Ainsi, l’économiste rappelle que Centrale Danone «a un tel pouvoir sur le marché qu’elle fait ce qu’elle veut, et les autres entreprises sont contraintes de s’aligner dessus». Il nous rappelle également que cette situation a toujours existé : «Jusqu’aux années 1990, il n’y a eu aucun concurrent notable face à l’entreprise. Elle se permettait d’aller sur le terrain de chaque coopérative régionale et de la ratatiner. Après, il y a eu une coopérative qui s’est révélée un ‘trouble-fête’ : c’est Copag. C’est une exception, puisqu’elle a réussi en quelques années à gêner Centrale Danone, avec un circuit de commercialisation, des exigences de qualité…»

Le géant laitier n’a donc pas tardé à réagir, allant jusqu’à employer des moyens de pression politique, comme nous le rappelle Najib Akesbi :

«On sait que les coopératives sont exonérées d’impôts. Mais en 2005, Centrale a utilisé un levier politique et a réussi à faire voter par le Parlement des termes dans la loi finances, pour imposer Copag et diminuer de sa compétitivité. Elle a réussi à imposer une fiscalisation à cette dernière. Pourtant, Copag n’est pas devenue moins compétitive, mais elle a commencé à payer moins ses producteurs, alors qu’avant elle les payait même mieux que Centrale Danone. En dernier lieu, ce sont les petits agriculteurs qui ont payé la facture.»

Lobbying politique

Pour Najib Akesbi, «c’est l’un des exemples des pouvoirs de marché. Quand une entreprise est aussi puissante et qu’elle a des réseaux pour imposer politiquement sa volonté, vous avez la porte ouverte à toutes les dérives».

C’est l’avis également de Mohamed Chiguer, qui nous explique que «les lobbys entrent en jeu», confirmant l’absence de concurrence. «La réaction de Centrale Danone a été à un moment de vouloir trouver une solution avec le consommateur, nous déclare-t-il.

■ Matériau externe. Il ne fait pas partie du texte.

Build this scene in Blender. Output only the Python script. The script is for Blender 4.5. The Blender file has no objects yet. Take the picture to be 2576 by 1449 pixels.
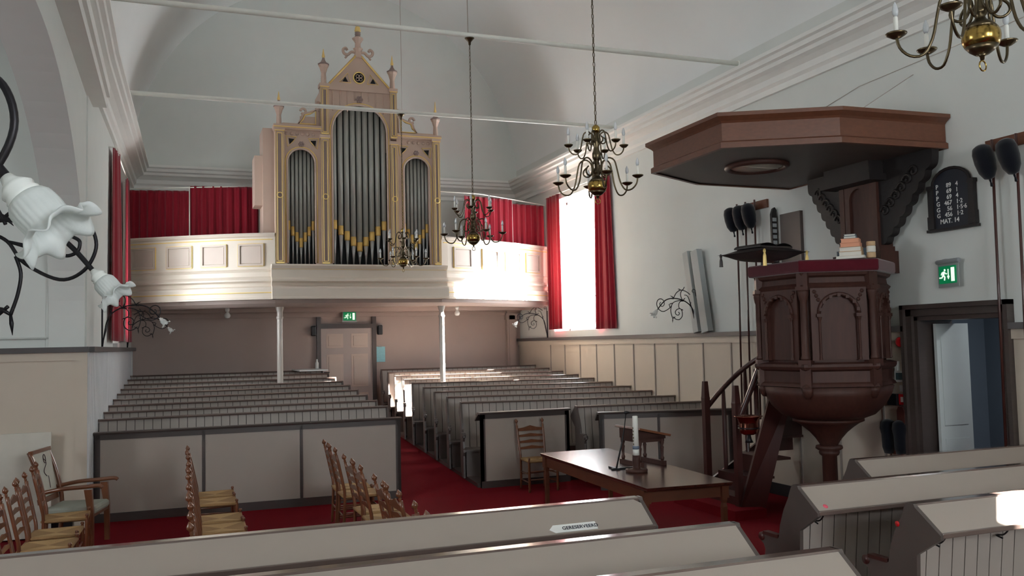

Mais elle n’a pas pu le faire, car cela risque de faire tâche d’huile». C’est ainsi que Chiguer dit «ne pas être étonné si demain, il est révélé que l’Etat aurait fait pression».

Afin de remédier à cette situation, Najib Akesbi insiste sur l’urgence de «remettre en marche le Conseil de la concurrence et qu’il puisse appliquer la loi». En effet, le chercheur indique que conformément à la loi, «une société n’a pas le droit de s’accaparer une part de marché supérieure à 40%. Si l’on commence par appliquer la loi, Centrale Danone ne peut pas rester dans cette situation. Du reste, vous comprenez pourquoi le Conseil de concurrence est gelé. Ceci explique cela».